--- MATERIAL PROVIDED ---
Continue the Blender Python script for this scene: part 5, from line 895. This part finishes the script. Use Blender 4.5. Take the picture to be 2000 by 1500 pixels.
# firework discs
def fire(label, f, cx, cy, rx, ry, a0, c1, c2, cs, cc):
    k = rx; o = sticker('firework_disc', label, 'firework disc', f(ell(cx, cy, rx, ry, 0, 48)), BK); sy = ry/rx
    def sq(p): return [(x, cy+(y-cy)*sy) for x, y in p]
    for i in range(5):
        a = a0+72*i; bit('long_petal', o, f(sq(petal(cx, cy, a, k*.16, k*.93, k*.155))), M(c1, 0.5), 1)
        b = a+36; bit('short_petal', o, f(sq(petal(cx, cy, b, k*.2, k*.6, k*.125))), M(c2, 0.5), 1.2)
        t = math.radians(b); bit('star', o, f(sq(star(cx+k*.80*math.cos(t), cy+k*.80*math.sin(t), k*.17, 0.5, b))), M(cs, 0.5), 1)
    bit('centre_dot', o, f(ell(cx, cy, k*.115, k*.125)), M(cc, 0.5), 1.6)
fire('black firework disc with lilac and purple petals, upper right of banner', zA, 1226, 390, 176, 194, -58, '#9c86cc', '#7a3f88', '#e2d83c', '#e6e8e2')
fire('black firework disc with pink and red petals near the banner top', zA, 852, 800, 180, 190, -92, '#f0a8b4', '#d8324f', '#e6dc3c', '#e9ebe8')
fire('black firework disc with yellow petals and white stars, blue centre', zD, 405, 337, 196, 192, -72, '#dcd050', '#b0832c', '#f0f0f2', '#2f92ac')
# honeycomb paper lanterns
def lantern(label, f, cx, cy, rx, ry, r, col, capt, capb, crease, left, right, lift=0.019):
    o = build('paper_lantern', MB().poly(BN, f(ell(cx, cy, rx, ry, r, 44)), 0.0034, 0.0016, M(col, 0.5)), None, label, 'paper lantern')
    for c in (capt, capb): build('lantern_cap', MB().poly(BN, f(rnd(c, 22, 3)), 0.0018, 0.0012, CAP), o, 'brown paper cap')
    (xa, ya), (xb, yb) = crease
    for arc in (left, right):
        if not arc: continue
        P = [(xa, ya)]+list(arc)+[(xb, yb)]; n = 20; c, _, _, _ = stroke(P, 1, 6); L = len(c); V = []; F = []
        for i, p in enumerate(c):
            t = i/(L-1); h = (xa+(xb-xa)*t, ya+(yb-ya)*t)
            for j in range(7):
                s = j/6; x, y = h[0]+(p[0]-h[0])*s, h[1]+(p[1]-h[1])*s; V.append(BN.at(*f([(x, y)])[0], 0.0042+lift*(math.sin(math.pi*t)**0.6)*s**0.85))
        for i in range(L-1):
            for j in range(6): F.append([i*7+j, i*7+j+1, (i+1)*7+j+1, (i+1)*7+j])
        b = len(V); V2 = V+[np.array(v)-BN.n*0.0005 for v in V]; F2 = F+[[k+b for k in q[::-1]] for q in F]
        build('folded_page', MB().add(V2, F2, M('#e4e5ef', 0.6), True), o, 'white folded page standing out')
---
TO DO: Each line of the listing should be echoed back exactly.

SOLUTION:
Continue the Blender Python script for this scene: part 5, from line 895. This part finishes the script. Use Blender 4.5. Take the picture to be 2000 by 1500 pixels.
# firework discs
def fire(label, f, cx, cy, rx, ry, a0, c1, c2, cs, cc):
    k = rx; o = sticker('firework_disc', label, 'firework disc', f(ell(cx, cy, rx, ry, 0, 48)), BK); sy = ry/rx
    def sq(p): return [(x, cy+(y-cy)*sy) for x, y in p]
    for i in range(5):
        a = a0+72*i; bit('long_petal', o, f(sq(petal(cx, cy, a, k*.16, k*.93, k*.155))), M(c1, 0.5), 1)
        b = a+36; bit('short_petal', o, f(sq(petal(cx, cy, b, k*.2, k*.6, k*.125))), M(c2, 0.5), 1.2)
        t = math.radians(b); bit('star', o, f(sq(star(cx+k*.80*math.cos(t), cy+k*.80*math.sin(t), k*.17, 0.5, b))), M(cs, 0.5), 1)
    bit('centre_dot', o, f(ell(cx, cy, k*.115, k*.125)), M(cc, 0.5), 1.6)
fire('black firework disc with lilac and purple petals, upper right of banner', zA, 1226, 390, 176, 194, -58, '#9c86cc', '#7a3f88', '#e2d83c', '#e6e8e2')
fire('black firework disc with pink and red petals near the banner top', zA, 852, 800, 180, 190, -92, '#f0a8b4', '#d8324f', '#e6dc3c', '#e9ebe8')
fire('black firework disc with yellow petals and white stars, blue centre', zD, 405, 337, 196, 192, -72, '#dcd050', '#b0832c', '#f0f0f2', '#2f92ac')
# honeycomb paper lanterns
def lantern(label, f, cx, cy, rx, ry, r, col, capt, capb, crease, left, right, lift=0.019):
    o = build('paper_lantern', MB().poly(BN, f(ell(cx, cy, rx, ry, r, 44)), 0.0034, 0.0016, M(col, 0.5)), None, label, 'paper lantern')
    for c in (capt, capb): build('lantern_cap', MB().poly(BN, f(rnd(c, 22, 3)), 0.0018, 0.0012, CAP), o, 'brown paper cap')
    (xa, ya), (xb, yb) = crease
    for arc in (left, right):
        if not arc: continue
        P = [(xa, ya)]+list(arc)+[(xb, yb)]; n = 20; c, _, _, _ = stroke(P, 1, 6); L = len(c); V = []; F = []
        for i, p in enumerate(c):
            t = i/(L-1); h = (xa+(xb-xa)*t, ya+(yb-ya)*t)
            for j in range(7):
                s = j/6; x, y = h[0]+(p[0]-h[0])*s, h[1]+(p[1]-h[1])*s; V.append(BN.at(*f([(x, y)])[0], 0.0042+lift*(math.sin(math.pi*t)**0.6)*s**0.85))
        for i in range(L-1):
            for j in range(6): F.append([i*7+j, i*7+j+1, (i+1)*7+j+1, (i+1)*7+j])
        b = len(V); V2 = V+[np.array(v)-BN.n*0.0005 for v in V]; F2 = F+[[k+b for k in q[::-1]] for q in F]
        build('folded_page', MB().add(V2, F2, M('#e4e5ef', 0.6), True), o, 'white folded page standing out')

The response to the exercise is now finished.